Kebijakan menaikan harga BBM harus segera dilakukan karena proyek pengembangan energi alternatif memerlukan waktu lama hingga dimanfaatkan. Sebagai contoh, membangun PLTU dari panas bumi sekitar 8 tahun, PLTA sekitar 10 tahun, bio energi lebih lama lagi (perlu waktu penanaman bahan baku hingga bisa dipanen).
Secara keseluruhan, pemerintah yang baru perlu segera melakukan perubahan kebijakan energi yang radikal untuk menghindari terjadinya ledakan bom krisis energi, diantaranya:
(1)Kebijakan menaikan harga BBM hingga minimal 80% harga pasar pada kesempatan pertama, kemudian naikkan secara bertahap hingga mencapai harga pasar dalam 3 tahun mendatang.
(2)Pengembangan infrastuktur gas, termasuk program konversi bahan bakar kendaraan bermotor dari BBM ke BBG secara progresif dan massif.
(3)Percepatan proyek PLTU (energy panas bumi).
(4)Percepatan pengembangan PLTA dengan membangun bendungan-bendungan (proyek terintegrasi dengan program kedaulatran pangan)
(5)Mengubah mekanisme pembelian minyak/BBM dari model sport market (short term contract) menjadi long term contract langsung dari sumber-nya (Timur Tengah). Di inisiasi dengan diplomasi G to G kemudian B to B (manfaatkan keunggulan komparatif sebagai sesama negara muslim).
(6)Pendekatan G to G dapat dilakukan juga untuk mendapatkan daerah konsesi lapangan minyak dan gas (membantu percepatan program Pertamina Go International).
(7)Pembangunan KIlang Mini BBM di daerah tertentu (ada sumber dan potensi pasar).
(8)Mulai merencanakan PLTN dengan target bisa dioperasikan tahun 2050-2060 (setelah terbentuknya budaya disiplin hasil program revolusi/transformasi mental selama 30 tahun).

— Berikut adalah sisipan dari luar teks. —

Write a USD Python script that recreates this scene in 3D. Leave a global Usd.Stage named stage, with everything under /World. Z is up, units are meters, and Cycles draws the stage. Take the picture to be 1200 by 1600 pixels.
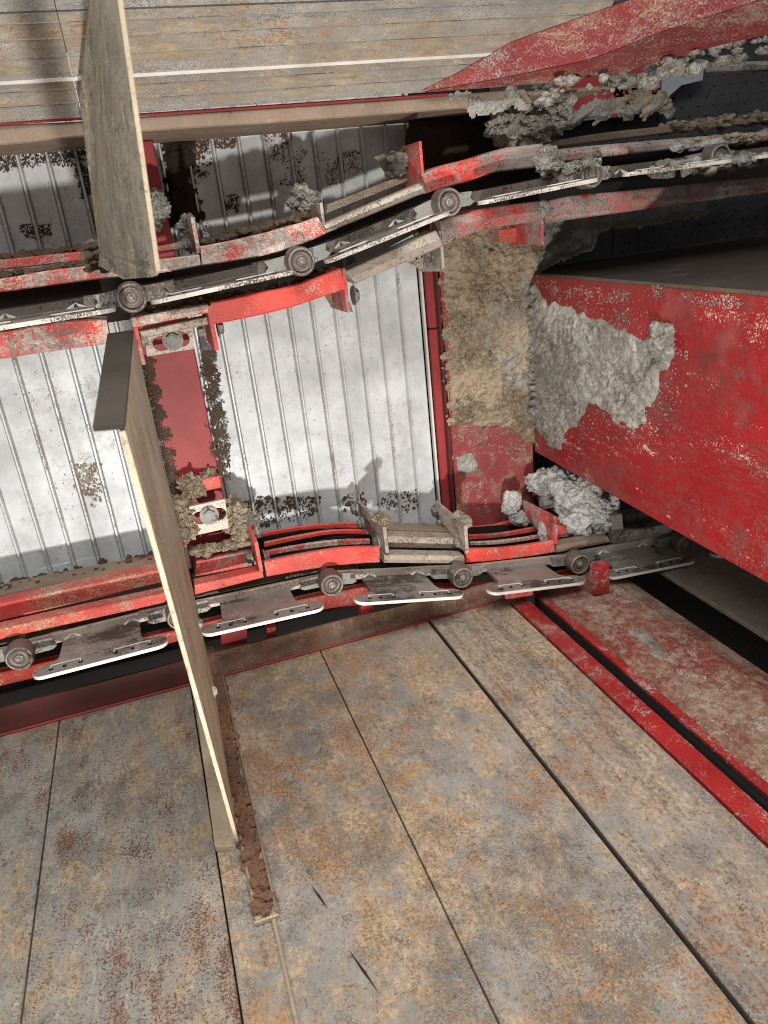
import math, numpy as np, trimesh, usdkit, manifold3d as m3
from meshkit import fbm, noise
from pxr import Usd, UsdGeom, UsdLux, UsdShade, Gf, Sdf
from shapely.geometry import Polygon, LineString, Point, box as sbox
from shapely.ops import unary_union
from shapely import affinity, contains_xy, distance as sdist, points as spoints

stage = Usd.Stage.CreateInMemory()
UsdGeom.SetStageUpAxis(stage, UsdGeom.Tokens.z); UsdGeom.SetStageMetersPerUnit(stage, 1.0)
UsdGeom.Xform.Define(stage, '/World'); UsdGeom.Scope.Define(stage, '/World/Looks')
Z0 = 0.79                                   # camera height above the lower deck
rng = np.random.default_rng(7)
# ------------------------------------------------------------------ camera
FP = 1155.0
R = np.array([[0.9431088, -0.31593929, -0.10357683], [-0.21168693, -0.33035666, -0.91981146], [0.25638728, 0.88940814, -0.37844249]])
U_, _, Vt_ = np.linalg.svd(R); R = U_ @ Vt_
cam = UsdGeom.Camera.Define(stage, '/World/camera')
cam.CreateHorizontalApertureAttr(36.0); cam.CreateVerticalApertureAttr(48.0); cam.CreateFocalLengthAttr(36.0 * FP / 1200)
cam.CreateClippingRangeAttr(Gf.Vec2f(0.02, 100)); cam.CreateFStopAttr(11.0); cam.CreateFocusDistanceAttr(1.3)
M4 = np.eye(4); M4[0, :3] = R[0]; M4[1, :3] = -R[1]; M4[2, :3] = -R[2]; M4[3, :3] = [0, 0, Z0]
cam.AddTransformOp().Set(Gf.Matrix4d(*M4.ravel().tolist()))
cam.CreateExposureAttr(0.06)
# ------------------------------------------------------------------ light: a work lamp low down behind the camera, an added fill panel overhead, soft sky light
def lamp(name, pos, power, radius, color):
    L = UsdLux.SphereLight.Define(stage, '/World/' + name)
    L.CreateRadiusAttr(radius); L.CreateIntensityAttr(power / (4 * math.pi * math.pi * radius ** 2)); L.CreateColorAttr(Gf.Vec3f(*color))
    L.AddTranslateOp().Set(Gf.Vec3d(pos[0], pos[1], pos[2] + Z0))
    return L
lamp('work_lamp', (-0.03, -0.20, -0.83), 100.0, 0.03, (1.0, 0.96, 0.9))
fill_panel = UsdLux.RectLight.Define(stage, '/World/added_fill_light'); fill_panel.CreateWidthAttr(1.7); fill_panel.CreateHeightAttr(0.75); fill_panel.CreateIntensityAttr(10.5); fill_panel.CreateColorAttr(Gf.Vec3f(1.0, 0.985, 0.95))  # added fill light above the deck, not a real opening
fill_panel.AddTranslateOp().Set(Gf.Vec3d(0.05, 0.26, 0.85 + Z0))
sky = UsdLux.DomeLight.Define(stage, '/World/sky'); sky.CreateIntensityAttr(1.0)
usdkit.material(stage, '/World/Looks/sky_light', {'b': ('background_shader', {'color': (1.0, 0.985, 0.96), 'strength': 0.33})}, [], surface='b.background')
UsdShade.MaterialBindingAPI.Apply(sky.GetPrim()).Bind(UsdShade.Material.Get(stage, '/World/Looks/sky_light'))
sky.GetPrim().SetCustomDataByKey('kind', 'structure')

# ------------------------------------------------------------------ points from the photograph
def ray(x, y): return R.T @ np.array([(x - 600) / FP, (y - 800) / FP, 1.0])
def onY(x, y, Y): d = ray(x, y); return d * (Y / d[1])
def onZ(x, y, Z): d = ray(x, y); return d * (Z / d[2])
def onX(x, y, X): d = ray(x, y); return d * (X / d[0])

# ------------------------------------------------------------------ materials
LOOKS = {}
def look(name, base, layers=(), rough=0.6, metal=0.0, bump=(60, 0.3, 0.004), spec=0.4, vary=0.0, coat=0.0):
    """base colour under layers of (colour, noise scale, threshold, softness, stretch xyz, roughness or None, detail)"""
    n = {'geo': ('geometry', {}), 'p': ('principled_bsdf', {'roughness': rough, 'metallic': metal, 'specular_ior_level': spec, 'coat_weight': coat, 'coat_roughness': 0.15})}
    l = []
    n['tone'] = ('noise_texture', {'scale': 9.0, 'detail': 6.0, 'roughness': 0.65}); l.append(('geo.position', 'tone.vector'))
    b = np.array(base)
    n['tr'] = ('rgb_ramp', {'ramp': [(0.3, tuple(b * (0.72 - vary))), (0.7, tuple(np.minimum(b * (1.2 + vary), 0.95)))]}); l.append(('tone.fac', 'tr.fac'))
    cur, curr, hgt = 'tr.color', None, None
    for i, L in enumerate(layers):
        col, sc, th, sf, st, ro, det = (list(L) + [(1, 1, 1), None, 8.0])[:7] if len(L) >= 7 else (list(L) + [(1, 1, 1), None, 8.0][len(L) - 4:])
        n[f'm{i}'] = ('mapping', {'scale': st, 'location': (1.7 * i + 0.3, 2.1 * i, 0.9 * i)}); l.append(('geo.position', f'm{i}.vector'))
        n[f'n{i}'] = ('noise_texture', {'scale': float(sc), 'detail': float(det), 'roughness': 0.75}); l.append((f'm{i}.vector', f'n{i}.vector'))
        if sc >= 15:
            n[f'lo{i}'] = ('noise_texture', {'scale': float(sc) / 4.5, 'detail': 5.0, 'roughness': 0.6}); l.append((f'm{i}.vector', f'lo{i}.vector'))
            n[f'mx{i}'] = ('mix_float', {'fac': 0.42}); l += [(f'n{i}.fac', f'mx{i}.a'), (f'lo{i}.fac', f'mx{i}.b')]
            n[f'fi{i}'] = ('noise_texture', {'scale': float(max(sc * 8, 320)), 'detail': 4.0, 'roughness': 0.7}); l.append(('geo.position', f'fi{i}.vector'))
            n[f'my{i}'] = ('mix_float', {'fac': 0.40}); l += [(f'mx{i}.result', f'my{i}.a'), (f'fi{i}.fac', f'my{i}.b')]
            src, th, sf = f'my{i}.result', 0.5 + (th - 0.5) * 0.72, sf * 0.6
        else: src = f'n{i}.fac'
        n[f'r{i}'] = ('map_range', {'from_min': th, 'from_max': th + sf, 'clamp': True}); l.append((src, f'r{i}.value'))
        n[f'v{i}'] = ('noise_texture', {'scale': float(sc) * 6, 'detail': 4.0}); l.append((f'm{i}.vector', f'v{i}.vector'))
        c = np.array(col)
        n[f'c{i}'] = ('rgb_ramp', {'ramp': [(0.3, tuple(c * 0.6)), (0.7, tuple(np.minimum(c * 1.3, 0.95)))]}); l.append((f'v{i}.fac', f'c{i}.fac'))
        n[f'x{i}'] = ('mix_color', {}); l += [(f'r{i}.result', f'x{i}.fac'), (cur, f'x{i}.a'), (f'c{i}.color', f'x{i}.b')]
        cur = f'x{i}.result'
        if ro is not None:
            n[f'q{i}'] = ('mix_float', {'a': rough, 'b': ro}); l.append((f'r{i}.result', f'q{i}.fac'))
            if curr: l.append((curr, f'q{i}.a'))
            curr = f'q{i}.result'
            if hgt is None: hgt = f'r{i}.result'
    l.append((cur, 'p.base_color'))
    if curr: l.append((curr, 'p.roughness'))
    if bump:
        n['bn'] = ('noise_texture', {'scale': float(bump[0]), 'detail': 6.0, 'roughness': 0.7}); l.append(('geo.position', 'bn.vector'))
        n['bp'] = ('bump', {'strength': bump[1], 'distance': bump[2]})
        if hgt:
            n['ad'] = ('math', {'math_type': 'multiply_add', 'value2': 0.5}); l += [(hgt, 'ad.value1'), ('bn.fac', 'ad.value3'), ('ad.value', 'bp.height')]
        else: l.append(('bn.fac', 'bp.height'))
        l.append(('bp.normal', 'p.normal'))
    usdkit.material(stage, '/World/Looks/' + name, n, l, surface='p.BSDF')
    LOOKS[name] = '/World/Looks/' + name
    return LOOKS[name]

TAN, GREY_MUD, BROWN, RUST, STEEL = (0.30, 0.22, 0.14), (0.36, 0.33, 0.29), (0.07, 0.045, 0.03), (0.26, 0.10, 0.04), (0.36, 0.34, 0.32)
I3 = (1, 1, 1)
look('red_worn', (0.56, 0.055, 0.042), [(STEEL, 30, 0.505, 0.02, I3, 0.4, 12.0), (TAN, 60, 0.55, 0.04, I3, 0.9, 8.0), (BROWN, 36, 0.57, 0.05, I3, 0.9, 9.0)], rough=0.45, bump=(260, 0.45, 0.003), vary=0.06)
look('red_bright', (0.62, 0.058, 0.042), [((0.46, 0.30, 0.23), 24, 0.56, 0.05, I3, 0.7, 12.0), ((0.42, 0.36, 0.3), 36, 0.56, 0.02, I3, 0.6, 12.0), (TAN, 90, 0.57, 0.04, I3, 0.9, 8.0), (BROWN, 44, 0.60, 0.04, I3, 0.9, 9.0)], rough=0.42, bump=(260, 0.4, 0.002), vary=0.08)
look('red_chipped', (0.62, 0.058, 0.045), [((0.52, 0.43, 0.37), 26, 0.475, 0.015, I3, 0.5, 12.0), ((0.22, 0.21, 0.19), 40, 0.55, 0.03, I3, 0.9, 10.0), (BROWN, 60, 0.60, 0.04, I3, 0.9, 9.0)], rough=0.45, bump=(260, 0.5, 0.003), vary=0.06)
look('red_dust', (0.58, 0.06, 0.05), [((0.52, 0.34, 0.2), 24, 0.48, 0.10, (0.7, 1, 1), 0.9, 12.0), (STEEL, 50, 0.56, 0.03, I3, 0.5, 8.0)], rough=0.5, bump=(300, 0.5, 0.003), vary=0.06)
look('chute_red', (0.25, 0.033, 0.038), [((0.40, 0.25, 0.18), 18, 0.505, 0.08, (0.5, 1, 1.6), 0.9, 12.0), (STEEL, 50, 0.565, 0.03, I3, 0.5, 8.0)], rough=0.5, bump=(260, 0.5, 0.003))
look('chain_dark', (0.095, 0.078, 0.065), [((0.22, 0.19, 0.16), 24, 0.56, 0.05, (0.5, 1, 1), 0.5, 9.0), ((0.03, 0.024, 0.02), 20, 0.54, 0.06, I3, 0.9, 9.0)], rough=0.5, metal=0.2, bump=(220, 0.4, 0.003))
look('dusty_strip', (0.22, 0.14, 0.10), [((0.20, 0.04, 0.035), 16, 0.53, 0.05, (0.4, 1, 1), 0.7, 10.0), ((0.34, 0.26, 0.18), 40, 0.53, 0.05, I3, 0.9, 10.0)], rough=0.8, bump=(300, 0.6, 0.003))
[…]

Pada akhir tulisan ini, saya teringat pendapat Dr Arkand Bodhana Zeshaprajna (ahli metafisika) yang meramalkan Indonesia berisiko cerai berai tahun 2021 jika tetap namanya Indonesia (tidak diganti dengan Nusantara). Hemat saya, bisa saja Indonesia seperti ramalan Dr Arkand apabila kebijakan energi pada pemerintahan presiden baru tidak ada perubahan yang radikal (tetap business as usual).
Yth Bapak Presiden… Semoga Allah SWT mendorong bapak berkenan membaca tulisan ini kemudian melakukan langkah-langkah strategis yang diperlukan.